原監督「彼に教わった」G打線に欠けていた野性味もたらした堂上

[ 2015年5月13日 06:00 ]

<巨・広>7回1死一塁、堂上は左中間に適時二塁打を放つ

セ・リーグ 巨人2-1広島

(5月12日 東京D)
 戦力外、故障を乗り越えた背番号91が大仕事だ!巨人は12日、今季から加入した堂上剛裕外野手(29)の活躍で逆転勝ちし、広島の連勝を6で止めた。この日出場選手登録され、「6番・左翼」で今季初出場。2回に移籍初安打を放つと、0―1の7回には広島・前田健太投手(27)から同点の左中間適時二塁打、さらに暴投で決勝のホームを踏んだ。チームは20勝に到達し、首位・DeNAとのゲーム差を2とした。

 勝利のハイタッチ。堂上は謙虚な性格そのままに、一人一人に頭を下げながらナインの祝福を受けた。どん底からはい上がった29歳が、新天地での初出場、初スタメンでヒーローとなった。

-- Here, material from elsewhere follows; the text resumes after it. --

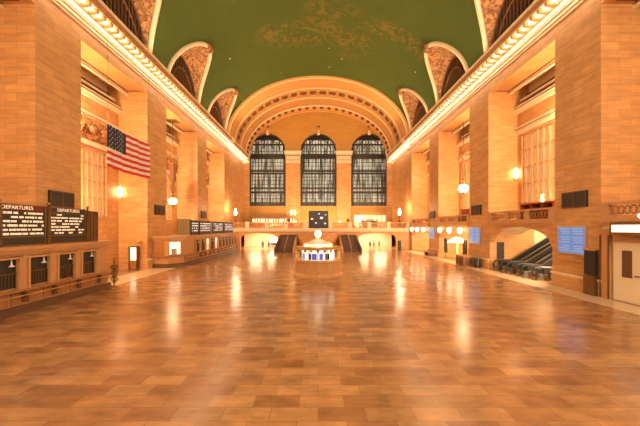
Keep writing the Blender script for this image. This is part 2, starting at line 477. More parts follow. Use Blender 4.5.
for s, side in ((-1,'left'), (1,'right')):
    for bi, (a, b) in enumerate(BAYS[1:]):
        c = (a+b)/2; n = 28
        Y = [c-LW*math.cos(PI*k/n) for k in range(n+1)]
        hw, hh = 4.45, 5.5
        mb = MB(); vs = []; fs = []
        for k, y in enumerate(Y):
            dz = lun(y); xi = vault_x(dz)
            y2 = c+(y-c)*hw/LW; z2 = VZ+hh*math.sqrt(max(0, 1-((y2-c)/hw)**2))
            for j in range(7):
                t = j/6
                vs.append((s*(xi+(18.6-xi)*t), y+(y2-y)*t, VZ+dz+(z2-VZ-dz)*t))
        for k in range(n):
            for j in range(6): q = k*7+j; fs.append((q, q+1, q+8, q+7))
        mb.add(vs, fs, True)
        lo = struct(mb.build('lunette_vault', 'ornament', recalc=False))
        rim = [(s*(vault_x(lun(y))-.05), y, VZ+lun(y)-.05) for y in Y]
        MB().tube(rim, .27, 10).build('rim_moulding', 'trimstone', lo)
        sh = MB()   # shield ornament at the crown of the rim
        xi = vault_x(LH); sh.sphere(.55, (s*xi, c, VZ+LH-.1), 12, 8, 1.3); sh.sphere(.3, (s*(xi-.2), c+.6, VZ+LH-.1), 8, 6); sh.sphere(.3, (s*(xi-.2), c-.6, VZ+LH-.1), 8, 6)
        sh.build('crown_shield', 'ornament', lo)
        # dark arched window
        us = linspace(-hw, hw, 29)
        top = lambda u: VZ+hh*math.sqrt(max(0, 1-(u/hw)**2))+.02
        wf = MB()
        for k in range(-8, 9):
            u = k*.52; zt = VZ+hh*math.sqrt(max(0,1-(u/hw)**2))
            wf.box(s*18.35, s*18.5, c+u-.04, c+u+.04, VZ, zt)
        for r in (.72, .98):
            wf.tube([(s*18.4, c+hw*r*math.cos(q), VZ+hh*r*math.sin(q)) for q in linspace(0, PI, 24)], .1, 6)
        wo = struct(wf.build('window_%d' % (bi+11 if s < 0 else bi+16), 'brown'))
        MB().slab(us, lambda u: VZ, top, .12, lambda u, d, z, s=s, c=c: (s*(18.52+d), c+u, z)).build('pane', 'darkglass', wo)

# ------------------------------------------------------------------ far end: archivolt, tympanum, windows
RP = [(59.2,.35),(59.2,.62),(59.5,.74),(59.9,.74),(60.2,.56),(61.6,.56),(61.7,.62),(61.9,.62),(62.0,.52),(63.6,.52),(63.8,.68),(64.5,.68),(64.7,.50),(68.5,.50),(68.7,.68),(69.3,.68),
      (69.5,.56),(72.7,.56),(72.9,.76),(73.5,.85),(73.7,1.2),(74.5,1.35),(74.7,1.6),(75.3,1.6)]
NA = 64
def ell(i, a, y, z0=VZ): return ((VA-i)*math.cos(a), y, z0+(AB-i)*math.sin(a))
mb = MB(); vs = []; fs = []
for (y, i) in RP:
    for k in range(NA+1): vs.append(ell(i, PI*k/NA, y))
for r in range(len(RP)-1):
    for k in range(NA): q = r*(NA+1)+k; fs.append((q, q+1, q+NA+2, q+NA+1))
mb.add(vs, fs)
arch = struct(mb.build('arch', 'orange_stone', recalc=False), 'deep orange coffered arch at the far end of the vault')
for (y, i, r, nm) in ((59.7,.74,.14,'roll_moulding'), (64.15,.68,.12,'roll_moulding'), (69.0,.68,.12,'roll_moulding'), (73.2,.8,.16,'roll_moulding')):
    MB().tube([ell(i, a, y) for a in linspace(0.02, PI-.02, 60)], r, 8).build(nm, 'trimstone', arch)
gr = MB()
for (y, i) in ((60.25,.58), (61.95,.56), (63.65,.54), (64.75,.53), (68.45,.53), (69.55,.58), (72.75,.62), (74.55,1.42)):
    gr.tube([ell(i, a, y) for a in linspace(0.02, PI-.02, 60)], .07, 6)
gr.build('painted_shadow_line', 'fascia', arch)  # dark tubes drawn in as shade lines along the arch
pa = MB()
for k in range(26):
    a0 = PI*(k+.12)/26; a1 = PI*(k+.88)/26
    pts = []
    for a in linspace(a0, a1, 4): pts.append(ell(.54, a, 65.1))
    for a in linspace(a1, a0, 4): pts.append(ell(.54, a, 68.1))
    pa.tube(pts, .1, 6, closed=True)
pa.build('coffer_frame', 'orange_stone', arch)
ros = None
for k in range(26):
    a = PI*(k+.5)/26
    if ros is None:
        m_ = MB().lathe([(.85,0),(.8,.08),(.5,.1),(.42,.22),(.15,.3)], (0,0,0), 14); ros = m_.build('rosette', 'brown', arch); o = ros
    else:
        o = bpy.data.objects.new('rosette', ros.data); COL.objects.link(o); o.parent = arch
    o.location = ell(.52, a, 66.6)
    n = Vector((-math.cos(a)/(VA), 0, -math.sin(a)/(VB))).normalized()
    o.rotation_euler = n.to_track_quat('Z', 'Y').to_euler()
for k in range(30):
    a = PI*(k+.5)/30
    o = bpy.data.objects.new('rosette', ros.data); COL.objects.link(o); o.parent = arch
    o.location = ell(1.05, a, 73.6); o.rotation_euler = (PI/2, 0, 0); o.scale = (.55, .55, .55)

WC = (-12.45, 0.12, 12.65); WH = 4.3; WZ0, WZS = 9.7, 23.2
def far_map(u, d, z): return (u, 75.0+d, z)
fw = MB()
tops = lambda u: VZ+(AB-1.5)*math.sqrt(max(.0, 1-(u/(VA-1.5))**2))+.1
edges = [-XW] + [e for c in WC for e in (c-WH, c+WH)] + [XW]
for i in range(0, 8, 2):
    fw.slab(linspace(edges[i], edges[i+1], 10), lambda u: 0, lambda u: max(tops(u) if abs(u) < VA-1.5 else VZ, VZ), .7, far_map)
for c in WC:
    fw.slab(linspace(c-WH, c+WH, 25), lambda u, c=c: WZS+WH*math.sqrt(max(0, 1-((u-c)/WH)**2)), tops, .7, far_map)
    fw.slab([c-WH, c+WH], lambda u: 0, lambda u: WZ0, .7, far_map)
far = struct(fw.build('wall_far', 'stone_rear'), 'orange stone end wall pierced by three tall arched windows')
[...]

 「感謝の気持ちでいっぱいです。獲っていただいたので、絶対に恩を返すんだ、という気持ちでいい結果になった」

 0―1の7回1死一塁。広島の絶対エース・前田健に対し「追い込まれたので、食らい付いていった」とファウルで粘り、最後は外角145キロを左中間へ。同点適時二塁打に東京ドームが大歓声に包まれた。さらに2死一、三塁から前田健のワンバウンドの投球を捕手の会沢がはじくと、三塁から猛然と突っ込み、決勝のホームへ滑り込んだ。

 最後に対戦した一昨年は4打数2安打。「得意なイメージはないが、自分の状態がよかった」。2回の第1打席でも中前へ移籍初安打。観戦に訪れた長嶋茂雄終身名誉監督も「堂上はよかったね。2本目は左中間にうまく打った」と称賛した。

 背番号は91。今季の巨人のテーマの一つ「野性味」を感じさせる男だ。キャンプ中の実戦9試合で打率・355、1本塁打、10打点とアピールし支配下に昇格。2月28日、ヤクルトとのオープン戦(東京ドーム)では、初回の守備で右手親指の付け根を痛めながら「離脱するわけにはいかない」とプレーを続け、2度も打席に立った。のちに骨折と判明し、原監督を驚かせた。この日も指揮官は「野球というスポーツは本当に気持ち、魂を奮い立たせる。そういうものを彼に教わった」と称え、「ジャイアンツの選手たちにもいい刺激になったと思います」と続けた。

 2軍では右手が使えない時期は、左手一本でティー打撃を繰り返した。さらに「自分の足りないところを補った。調子の波があるので、継続してやれるように」と打撃の確実性を追求。心に刻んだのは内田2軍打撃コーチの「自分を知れ」という言葉だ。右肩が内側に入る悪癖をオープンスタンス気味に構えることで修正。どん底を自らのステップに変えられるところに、強さがある。

 試合中は、4万4132人の大歓声を「獲ってくれなかったら、なかった歓声だな」と感慨深げに聞いた。お立ち台ではキャンプ中に食事をともにするなど、チームに溶け込むサポートをしてくれた井端も一緒。「こうしてここに立てて、少し恩返しができた。これからも頑張っていきたい」。故障で離脱していた阿部と坂本は13日から復帰するが、堂上の野性味はチームには欠かせない。

 ≪実はマエケンキラー≫中日から移籍した堂上(巨)が初出場で同点打を含む2安打。巨人デビュー戦で殊勲安打込みのマルチ安打は、外国人選手を除けば、08年7月2日ヤクルト戦で鶴岡(現阪神)が先制打を含む2安打して以来7年ぶりだ。また、前田健(広)とは中日時代から11試合目の対戦。通算成績は21打数7安打の打率・333、3打点と難敵を攻略している。

 ◆堂上 剛裕(どのうえ・たけひろ)1985年(昭60)5月27日、愛知県生まれの29歳。愛工大名電では4番を務め、2年春、3年春夏と3度甲子園出場。高校通算46本塁打。03年ドラフト6巡目で中日入団。昨オフに戦力外となり、巨人と育成契約。今年2月23日の春季キャンプ中に支配下選手登録された。父・照氏は元中日投手で、弟・直倫は中日内野手。1メートル83、85キロ。右投げ左打ち。